Chapter 5
Motor and Torque Generation
Hover over the animation to see how the poles interact with each other. The arrows represent the relative magnetic forces and the arrow thickness indicates field strength. The two identical poles repel each other, making the rotor turn counterclockwise. At the same time, the opposite poles attract each other, adding torque in the same direction.
Once the rotor completes 60 degrees of rotation, the next commutation occurs.
Superimposing the stator magnetic field discussed earlier on the animation, it becomes clear that commutation occurs in such a way that the rotor never aligns with the stator magnetic field but is always chasing it.
There are two reasons for switching phases in BLDC motors in exactly this way. First, if the rotor and stator magnetic fields were allowed to align perfectly the motor would create zero torque, which is unfavorable. Second, maximum torque occurs when the fields are at 90 degrees to each other. The goal therefore is to bring this angle close to 90 degrees.
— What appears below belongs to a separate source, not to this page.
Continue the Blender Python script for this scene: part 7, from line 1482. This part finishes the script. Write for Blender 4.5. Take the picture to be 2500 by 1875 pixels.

However, in BLDC motors, it is impossible to constantly achieve 90 degrees using six-step commutation and the angle fluctuates between 60 and 120 degrees as seen in the following animation. This is owed to the comparably simple nature of trapezoidal control. More advanced techniques such as field-oriented control, commonly used to control PMSMs as discussed before, allows generation of larger torques by achieving 90 degrees between the stator and rotor magnetic fields.